A former student from my box making classes at the Marc Adams School of Woodworking contacted me in the hopes that I could guide him in the promotion of his work. He had remembered from a conversation at school that Arkansas Governor Bill Clinton had used my boxes during his international travels as gifts from our state.

My student wanted to create a similar opportunity for himself and wondered if there was some way to construct a similar opportunity for his own work. I explained that my opportunity was pure happenstance. I was selling my boxes in a Little Rock store that was frequented by the governor and his wife.

In response, my student mentioned he had been hoping for more more direct formula. A more direct formula would be some form of self-promotion which I'd been loathe to do. I went for the first 8 years of professional woodworking without business cards of any kind. My thought was that the work should speak for itself. We do not think of ourselves as living any longer in those times.

In November, I was reminiscing with a friend who hired me to design and build the Arkansas Governor's Quality Awards almost 25 years ago. We talked about the first conversation we had leading to my opportunity to design and make those awards. She hd been put in charge of finding the award designer and after presenting some ideas was challenged by the president of a large utility company, "Can't you find someone in state? It should represent Arkansas," she was told. So she went looking again. She called the Arkansas Industrial Development Commission and they dropped my name as a possible lead and gave her my number.

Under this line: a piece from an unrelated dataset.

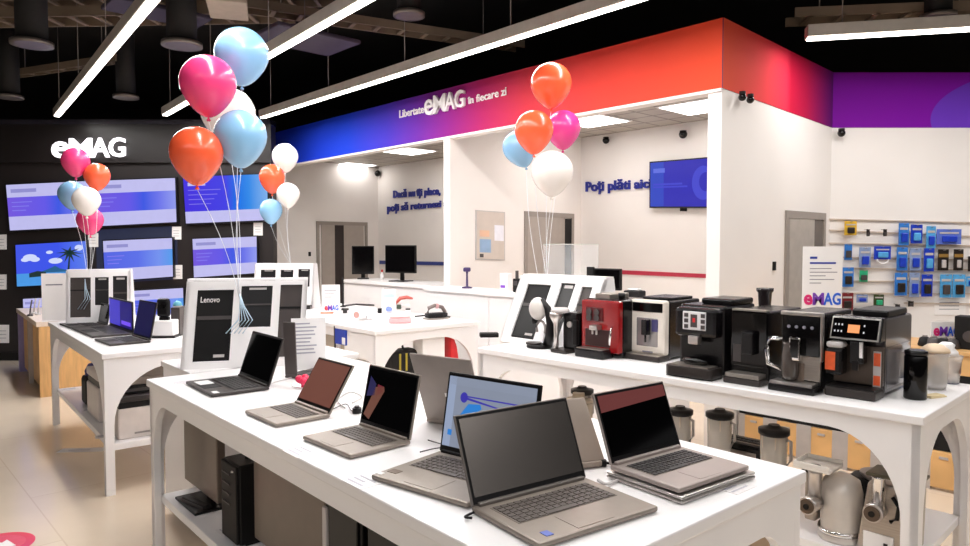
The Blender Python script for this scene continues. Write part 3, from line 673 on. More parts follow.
def maroon_reflection(mb, q):  # glowing strip painted as the red fascia's reflection in the screen
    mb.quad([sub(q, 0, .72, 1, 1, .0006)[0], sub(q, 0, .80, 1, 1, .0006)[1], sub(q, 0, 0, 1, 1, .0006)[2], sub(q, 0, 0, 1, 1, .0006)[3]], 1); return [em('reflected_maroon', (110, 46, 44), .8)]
def webpage(mb, q):
    mb.quad(sub(q, 0, 0, 1, 1, .0006), 1); W = lambda u, v: sub(q, u, v, u+.01, v+.01, .001)[0]
    mb.add([W(.2+.045*math.cos(k*math.pi/8), .72+.075*math.sin(k*math.pi/8)) for k in range(16)], [tuple(range(16))], 2)
    mb.quad([W(.2, .70), W(.72, .62), W(.72, .635), W(.2, .735)], 2); mb.quad(sub(q, .24, .73, .92, .75, .001), 2)
    mb.add([W(.17, .46), W(.30, .46), W(.42, .6), W(.40, .66), W(.26, .64)], [(0, 1, 2, 3, 4)], 3)
    mb.quad(sub(q, 0, 0, .09, 1, .0009), 4); mb.quad(sub(q, 0, .88, 1, 1, .0009), 5); mb.quad(sub(q, .05, .16, .10, .24, .0012), 3)
    for k in range(3): mb.quad(sub(q, .16, .38-.07*k, .5, .40-.07*k, .001), 5)
    return [em('page_white', (164, 174, 196), .62), em('page_indigo', (58, 50, 170), .9), em('page_cyan', (40, 130, 214), .9), em('page_side', (178, 194, 226), .65), em('page_grey', (158, 168, 190), .7)]
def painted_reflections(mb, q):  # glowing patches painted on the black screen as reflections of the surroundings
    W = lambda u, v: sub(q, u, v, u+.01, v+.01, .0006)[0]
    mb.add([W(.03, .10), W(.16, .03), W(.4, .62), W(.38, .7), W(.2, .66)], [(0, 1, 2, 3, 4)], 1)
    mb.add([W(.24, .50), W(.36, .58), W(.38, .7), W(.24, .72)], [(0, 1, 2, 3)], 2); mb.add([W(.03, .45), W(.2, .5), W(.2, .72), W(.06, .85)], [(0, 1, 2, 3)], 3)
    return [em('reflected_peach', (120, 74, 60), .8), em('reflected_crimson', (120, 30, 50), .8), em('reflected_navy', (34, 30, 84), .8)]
ST_W = mat('white_sticker', (236, 234, 232), .5, var=.02)
laptop('small dark laptop at the far left end of the front table', (237.6, 375), (267, 387), (190, 381.5), (251, 332), (283, 339), LAPD, SCRG, KEYB, sticker=[(.12, .1, .26, .26, ST_W), (.85, .06, .12, .1, ST_W)], deckm=BLACK)
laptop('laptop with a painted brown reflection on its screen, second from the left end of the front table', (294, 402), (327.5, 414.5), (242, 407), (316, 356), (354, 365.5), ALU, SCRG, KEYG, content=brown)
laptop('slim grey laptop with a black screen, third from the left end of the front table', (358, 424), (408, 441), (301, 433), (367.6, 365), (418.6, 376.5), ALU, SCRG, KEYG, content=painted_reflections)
laptop('grey laptop with a web page on its screen, behind the nearest laptop', (438, 451), (531, 474), (352, 466), (449.5, 370), (538.5, 385.5), ALU, SCRG, KEYG, content=webpage, sticker=[(.05, .16, .10, .1, mat('brown_sticker', (110, 90, 74), .5)), (.02, .05, .05, .06, ST_W)], lid_mat=MATTEB)
laptop('largest nearest laptop, grey with a blank matte screen and a blue sticker', (474, 508), (588, 478), (547, 538), (454, 413), (568, 397), ALU, SCRM, KEYG, sticker=[(.10, .08, .055, .1, mat('blue_sticker', (92, 112, 200), .4))], lid_mat=ALUD)
z2 = T+.022
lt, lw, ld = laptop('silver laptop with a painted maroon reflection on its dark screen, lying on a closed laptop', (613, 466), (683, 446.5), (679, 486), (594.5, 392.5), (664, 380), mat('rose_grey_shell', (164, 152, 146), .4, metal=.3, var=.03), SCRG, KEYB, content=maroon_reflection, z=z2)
t = thing('laptop', 'closed silver laptop lying under the open one with the painted maroon reflection', 'laptop', (lt.location.x, lt.location.y, T), lt.rotation_euler.z)
MB().box(-lw/2-.006, lw/2+.012, -ld-.012, .02, .002, .011).build('base', SILVER, t, .004); MB().box(-lw/2-.006, lw/2+.012, -ld-.012, .02, .0125, .021).build('lid', SILVER, t, .004); MB().box(-lw*.4, lw*.4, .01, .021, .006, .017).build('hinge', DGREY, t, .002)
# laptops seen from behind (they face the other side of the table)
def back_laptop(label, bl, br, tl, tr, shell, logo=None):
    """pixels of the lid's lower and upper corners as we see its back"""
    BL, BR = PZ(*bl, T+.014), PZ(*br, T+.014); x = BR-BL; x.z = 0; w = x.length; x.normalize(); y = Vector((-x.y, x.x, 0))
    best = None
    for ai in range(-40, 41):
        for hi in range(17, 29):
            a = math.radians(ai); h = hi/100
            e = sum((proj(P-y*(h*math.sin(a))+U3*(h*math.cos(a)))[k]-px[k])**2 for P, px in ((BL, tl), (BR, tr)) for k in (0, 1))
            if best is None or e < best[0]: best = (e, a, h)
    _, a, h = best; c = (BL+BR)/2
    t = thing('laptop', label, 'laptop', (c.x, c.y, T), math.atan2(x.y, x.x))
    MB().box(-w/2, w/2, -.01, .23, .002, .014).build('base', shell, t, .004)
    MB().box(-w*.42, w*.42, .02, .13, .014, .0165).build('keyboard', KEYB, t)
    M = Matrix.Translation((0, 0, .014)) @ Matrix.Rotation(a, 4, 'X')
    lid = MB().box(-w/2, w/2, -.008, 0, 0, h, M=M).build('lid', shell, t, .004)
    MB().box(-w/2+.008, w/2-.008, 0, .001, .012, h-.008, M=M).build('screen', SCRG, lid)
    if logo: MB().box(logo[0]*w, logo[1]*w, -.0095, -.008, h*logo[2], h*logo[3], M=M).build('lid_logo', WHITE, lid)
    MB().box(-w*.4, w*.4, -.012, .01, .004, .02).build('hinge', shell, t, .003)
    return t
back_laptop('grey laptop turned away, its back to the viewer, behind the web page laptop', (428, 418), (488, 429), (408.5, 350), (473, 362), mat('warm_grey_lid', (150, 140, 134), .45, metal=.2), (-.05, .12, .42, .47))
back_laptop('beige grey laptop turned away between the nearest laptop and the maroon one', (566, 466), (604, 461), (548, 398), (584, 403), mat('beige_grey_lid', (164, 150, 138), .45, metal=.2))
back_laptop('dark grey laptop seen edge-on beside the price list sign', (286, 375), (298, 376), (283, 322), (296, 323), mat('dark_grey_lid', (92, 84, 82), .45, metal=.2))
# cables and small things on the front table
def cable(label, pts, r=.003, m=WHITE, z=T):
    P = [PZ(a, b_, z+.006) for a, b_ in pts]; out = []
    for i in range(len(P)-1):
        p0_ = P[max(i-1, 0)]; p1 = P[i]; p2 = P[i+1]; p3 = P[min(i+2, len(P)-1)]
        for k in range(6):
            s = k/6; out.append(.5*((2*p1)+(p2-p0_)*s+(2*p0_-5*p1+4*p2-p3)*s*s+(3*p1-p0_-3*p2+p3)*s**3))
    out.append(P[-1]); o = MB().tube(out, r, 6).build('cable', m); tag(at_origin(o), label, 'cable')
cable('white charging cable behind the small dark laptop', [(268, 384), (285, 379), (300, 377), (292, 386), (312, 389)])
cable('white cable looping behind the laptop with the painted brown reflection', [(352, 403), (362, 397), (350, 392), (338, 400), (345, 408)], m=LGREY)
cable('thin dark cable beside the laptop with the black screen', [(333, 409), (346, 404), (352, 411), (360, 409)], .002, DGREY)
cable('white cable loop between the nearest laptop and the maroon screen laptop', [(590, 462), (606, 462), (617, 468), (622, 475), (616, 481), (606, 484), (598, 480)], .004, LGREY)
cable('dark cable end by the hinge of the nearest laptop', [(478, 510), (470, 514), (465, 517), (472, 518)], .003, MATTEB)
cable('thin cable lying behind the web page laptop', [(420, 452), (432, 449), (445, 446), (428, 440)], .002, DGREY)
p = PZ(599, 466); t = thing('power_plug', 'black plug lying between the nearest laptop and the maroon screen laptop', 'plug', p, -.2); MB().box(-.022, .022, -.011, .011, 0, .02).build('plug_body', MATTEB, t, .005); MB().cyl((0, 0, 0), .004, .04, 8, M=Matrix.Translation((.02, 0, .01)) @ Matrix.Rotation(math.pi/2, 4, 'Y')).build('strain_relief', BLACK, t)
p = PZ(357, 413); t = thing('alarm_sensor', 'small black alarm sensor on the table beside the laptop with the painted brown reflection', 'sensor', p); MB().cyl((0, 0, 0), .018, .02, 12).build('sensor_body', BLACK, t); MB().cyl((0, 0, .02), .01, .008, 12).build('button', DGREY, t)
p = PZ(303, 388); t = thing('gift_bow', 'crumpled pink red bow behind the laptop with the painted brown reflection', 'bow', p)
for k in range(5):
    a = k*1.257; MB().ball((.018*math.cos(a), .018*math.sin(a), .035+.008*(k % 2)), .017, 10).build('loop', mat('bow_pink', (226, 40, 84), .4), t)
MB().cyl((0, 0, 0), .008, .035, 8).build('stem', MATS['bow_pink'], t)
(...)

She called and asked about my work. I told her that I was probably best known for my boxes, at which point, she turned over a small box on her desk and found my signature underneath. The box on her desk had been a gift from her husband, director of the Little Rock Area Chamber of Commerce. Her seeing my work at hand led to an invitation to design the award, and I've made them ever since. I could not have aimed an arrow at that mark.

But there is a simple formula. Put yourself into your work. Let it speak for itself of your sincerity and serious intentions, of your caring and concern about things larger than yourself. It may take time to arrive at the right desk, but in the meantime, the rewards, those of craftsmanship are great.

Make, fix and create. Assist others in learning likewise.